THE INPUT >>

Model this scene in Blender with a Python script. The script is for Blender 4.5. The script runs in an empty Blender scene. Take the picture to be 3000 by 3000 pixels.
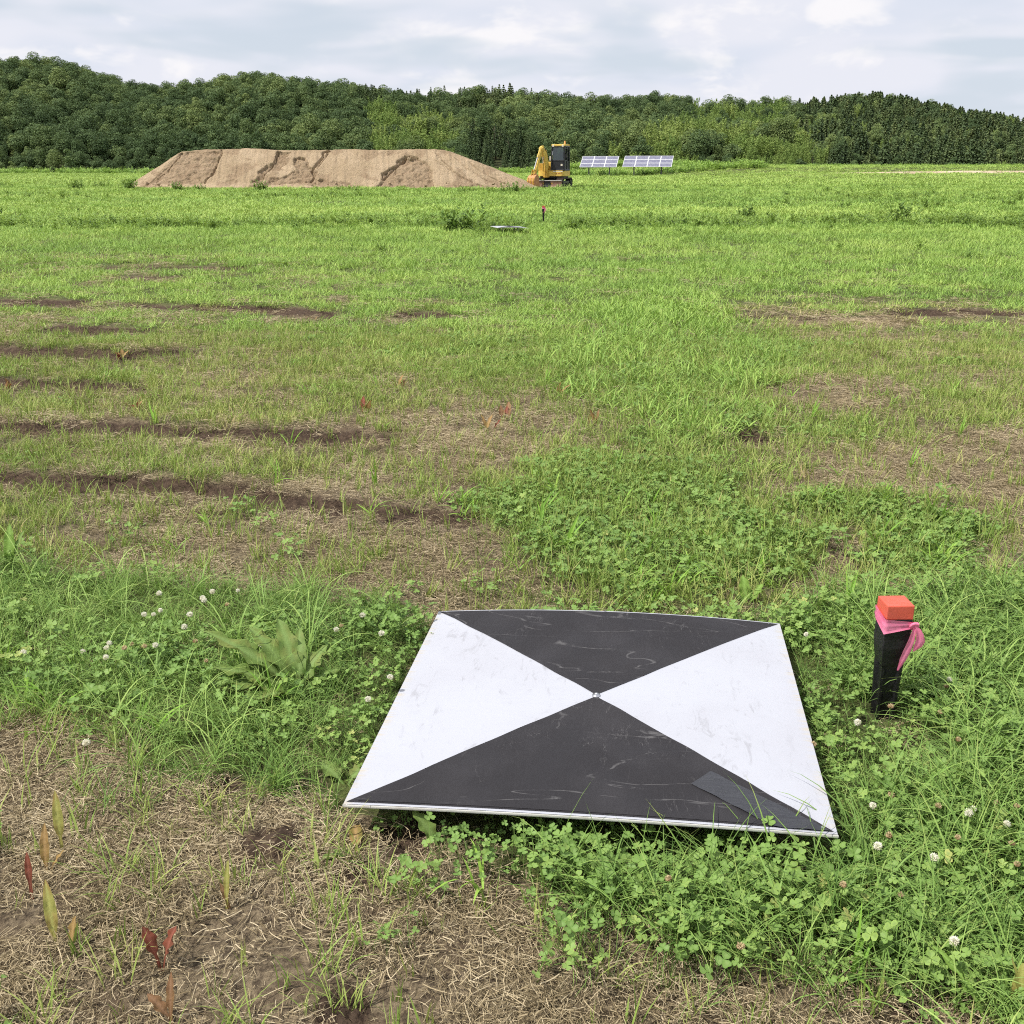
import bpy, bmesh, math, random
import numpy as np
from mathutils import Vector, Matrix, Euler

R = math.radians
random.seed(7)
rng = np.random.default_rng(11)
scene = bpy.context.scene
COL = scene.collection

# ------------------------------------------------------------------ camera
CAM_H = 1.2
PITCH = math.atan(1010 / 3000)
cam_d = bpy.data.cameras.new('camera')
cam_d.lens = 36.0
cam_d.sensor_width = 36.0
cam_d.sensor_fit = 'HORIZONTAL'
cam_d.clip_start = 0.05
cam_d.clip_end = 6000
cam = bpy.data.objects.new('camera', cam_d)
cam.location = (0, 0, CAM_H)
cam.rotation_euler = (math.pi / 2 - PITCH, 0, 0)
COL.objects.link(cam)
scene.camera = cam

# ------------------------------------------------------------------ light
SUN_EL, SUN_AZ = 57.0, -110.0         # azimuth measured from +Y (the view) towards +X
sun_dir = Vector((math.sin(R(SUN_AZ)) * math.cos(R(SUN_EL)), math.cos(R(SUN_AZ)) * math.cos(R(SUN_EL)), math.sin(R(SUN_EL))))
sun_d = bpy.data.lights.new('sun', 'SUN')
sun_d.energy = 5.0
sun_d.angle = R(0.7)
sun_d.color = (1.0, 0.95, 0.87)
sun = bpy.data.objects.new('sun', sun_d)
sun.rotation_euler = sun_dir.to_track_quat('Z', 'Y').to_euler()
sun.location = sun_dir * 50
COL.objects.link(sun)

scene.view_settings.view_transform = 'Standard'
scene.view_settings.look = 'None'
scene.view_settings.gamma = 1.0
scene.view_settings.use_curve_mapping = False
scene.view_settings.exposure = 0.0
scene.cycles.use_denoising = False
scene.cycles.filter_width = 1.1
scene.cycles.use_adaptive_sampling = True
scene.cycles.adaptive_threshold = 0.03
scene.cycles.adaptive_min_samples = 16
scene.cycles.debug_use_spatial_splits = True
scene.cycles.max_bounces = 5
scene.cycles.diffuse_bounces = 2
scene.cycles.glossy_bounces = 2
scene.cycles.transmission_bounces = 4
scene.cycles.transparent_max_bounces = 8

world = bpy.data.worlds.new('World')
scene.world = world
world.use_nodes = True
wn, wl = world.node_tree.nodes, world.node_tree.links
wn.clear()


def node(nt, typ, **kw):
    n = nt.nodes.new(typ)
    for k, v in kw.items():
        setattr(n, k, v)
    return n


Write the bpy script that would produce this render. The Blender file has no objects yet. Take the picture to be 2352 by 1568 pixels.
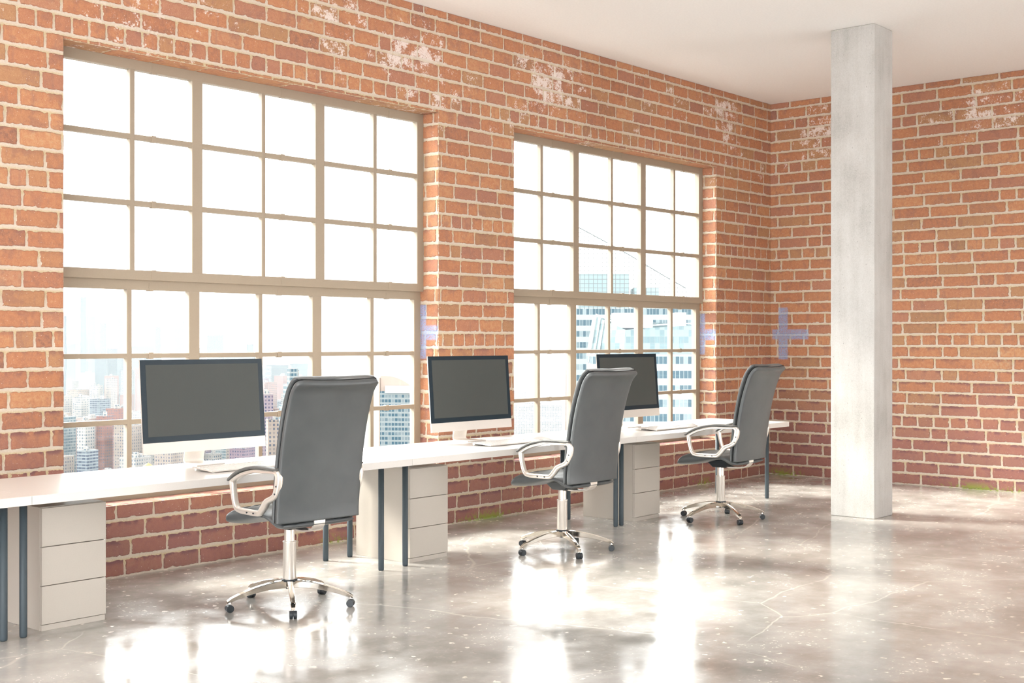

WHAT IS REQUIRED >> Restate word for word only the lines from where the entries begin through the one with "scene.camera = cam"; omit the pictures.

PROBLEM SOLUTION >>
Model this scene in Blender with a Python script. The script is for Blender 4.5. The script runs in an empty Blender scene. Take the picture to be 3000 by 3000 pixels.
import bpy, bmesh, math, random
import numpy as np
from mathutils import Vector, Matrix, Euler

R = math.radians
random.seed(7)
rng = np.random.default_rng(11)
scene = bpy.context.scene
COL = scene.collection

# ------------------------------------------------------------------ camera
CAM_H = 1.2
PITCH = math.atan(1010 / 3000)
cam_d = bpy.data.cameras.new('camera')
cam_d.lens = 36.0
cam_d.sensor_width = 36.0
cam_d.sensor_fit = 'HORIZONTAL'
cam_d.clip_start = 0.05
cam_d.clip_end = 6000
cam = bpy.data.objects.new('camera', cam_d)
cam.location = (0, 0, CAM_H)
cam.rotation_euler = (math.pi / 2 - PITCH, 0, 0)
COL.objects.link(cam)
scene.camera = cam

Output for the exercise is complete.